Bob Dylan- Simple Twist of Fate

It's late and I am tired, and sad in a heavy way. I've spent the weekend with my family, which always seems to tip me back to an older, darker place in my mind. Coming home, I am fillled with anxieties which float free of anchorage or rationality and take me floating with them. The greatest innovation in my life recently has been the addition to my little managerie of a lodger, and after the novelty wore off the inevitable happened, and home began to feel like a place of requrement, and not a refuge. Even the walls seem to make me feel guilty. There are so many ways, it seems, in which I have failed, in which things are not as they should be. There is dust- a cup is unwashed. I am not smiling when I ought to be. A bill has waited a little while unpayed. I have not tried hard enough. I want to start hiding things again, to be secretive, to drink alone in my room and cut again, just to have something whcih is mine, just to have protection. I become suspicious, and wonder who is trying to steal myself from me. My mind feels like a bluebottle stuck in a jar- no matter which way it tries to escape, it ends up beating itself against something, like a chandelier against a cosh, bright and sharp and breakable. I want to run, or I want to hide. I want to cease to be in some sense which I know for sure isn't possible, and the effort not to cut takes almost everything frm me, leaving behind just sinews and a scream. I am reminded again of a passage from Saul Bellow's Seize the Day in which someone prays "Let me out of my trouble. Let me out of my thoughts, and let me do something better with myself. For all the time I have wasted I am very sorry. Let me out of this clutch and into a different life. For I am all balled up. Have mercy."

I feel the absolute certainty that I am not good enough and never will be. I am only half a human.

There is a sense of loss somewhere in me, and a lonliness, a reaching out for love, but I am the unloveable, the untouchable. Nothing will ever make people love me; nothing will ever make people stay. I am not good enough. On the train home the thoughts took the form of hatred of my appearance. I felt it so strongly I cried, and had to huddle in a seat behind my bag, in case people saw me, saw how ugly I am. I can't explain how it feels to know absolutely for certain that you are physically repellant and that everyone who sees you must see that too, to know that everything that is wrong with you is on display, on the level of your skin, for aall to see, and then to be sure that people are seeing it, are watching you and despising you. Their hatred comes over you in waves; you can feel it every time you catch their eyes. I want to tear at my skin, to peel it off, to bite my hands and rend things. I want to cry and be comforted- funny how those two wants come hand in hand so often.

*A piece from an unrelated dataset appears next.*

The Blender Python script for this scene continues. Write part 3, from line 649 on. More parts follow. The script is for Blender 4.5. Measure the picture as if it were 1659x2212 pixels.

Tired and sad and more than a little bit crazy is how I feel. Sad and lonely. I feel that there is a deformity in my mind. I feel that I have not been good enough. I feel that I have been at fault. I just don't know what I have to do to make myself better, but if there is anything to pray to I pray to it that I will come to know, and then I'd do it, I swear I would. To whoever it is that listens to me I make promises I know I'd kill myself keeping if I let myself go down that road- to work harder, to be better, to become beautiful, to become clever, to try. To work. To be. To try. To work. To be. To try. To work. To be. To try harder. To work harder. To be better. I will be better. I will try harder. I will make things okay. I wwill fix things, I don't know what it was I did wrong, but whatever it was I promise to make amends. And in return... Let me out of this clutch and into a different life. For I am all balled up. Have mercy.

Bed time. The city is around me, and none of this is real. Things will feel better again in the morning, and if they feel worse again at night well then there will be another morning, always.